Tenían tanta confianza en esta mujer que hasta le fiaban. Y esa
fue la trampa.
La señora dice que los clientes no le pagan porque necesitan
los cheques, que ella también necesita los cheques para darnos
a nosotros. Y yo tengo mi caja de ahorro porque una de las patronas me
la abrió, pero me paga cincuenta pesos menos porque dice que eso
es lo que tengo que poner para estar en blanco. Y lo mismo no me da el
cheque. Lo peor es que Washington ya se encontró dos veces
con la señora de las frutas en el supermercado de los
chinos.

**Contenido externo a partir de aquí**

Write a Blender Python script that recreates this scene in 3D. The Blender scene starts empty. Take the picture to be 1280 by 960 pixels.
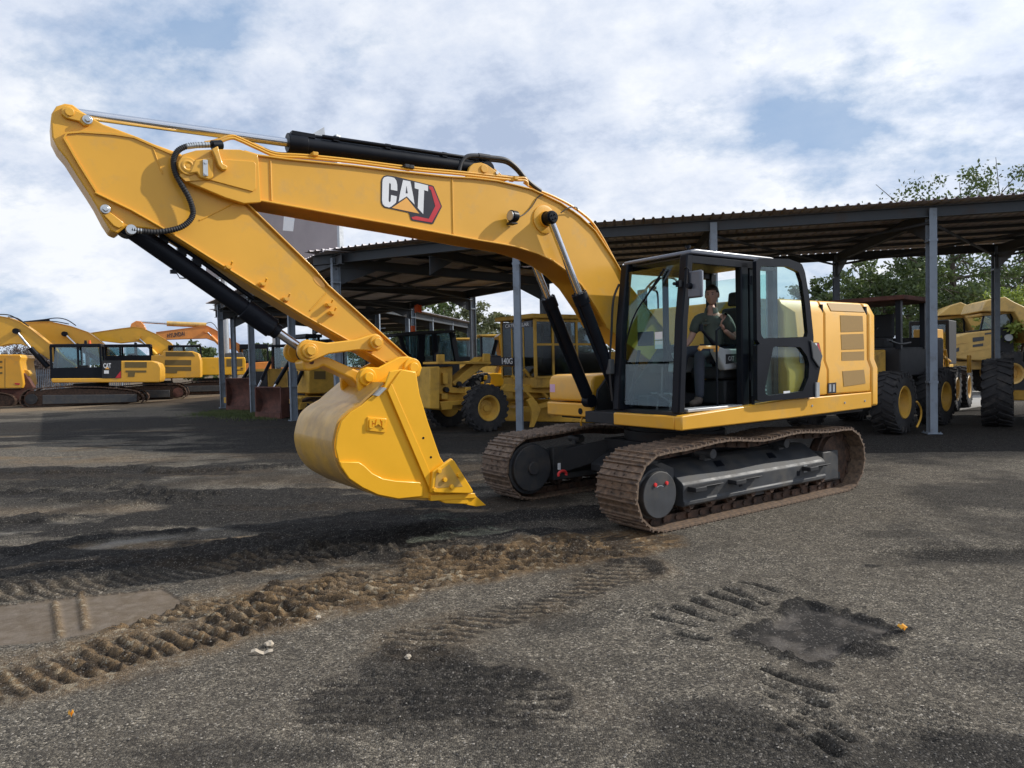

Me dijo que la disculpe pero que ahí paga con tarjeta
y que no nos puede comprar más. Yo no le puedo pagar a mi cuñado
y ya el hombre del puesto nos quiere correr porque no le pagamos.
Si en medio de la recesión este matrimonio soñó con
el progreso, ahora directamente no puede dormir. Los quinientos pesos
que cobraba Amanda se convirtieron en cuatrocientos y ya no volverá
a cobrarlos en efectivo. La verdad es que hasta ahora me dieron
cincuenta cada patrona y el resto lo tengo que sacar de la caja, pero
todavía no me dieron la tarjeta. Pasa que no deben encontrar la
pieza en que vivimos, dicen que la mandan por correo, yo la quiero ir
a buscar y me dicen que no. A Washington le dijeron que éste
es el último mes que trabajará, los chinos dicen que
van a venir los inspectores y que yo no estoy registrado.
Estos tres casos comparten la esperanza de que todo se normalice,
que me traigan la tarjeta, que la gente se acostumbre
a usar cheques. La gran duda es cómo pasar diciembre y si
los agujeros que se abren con las facturas impagas se cierren antes de
que el cerco de la cadena de pagos rota se cierre sobre ellos.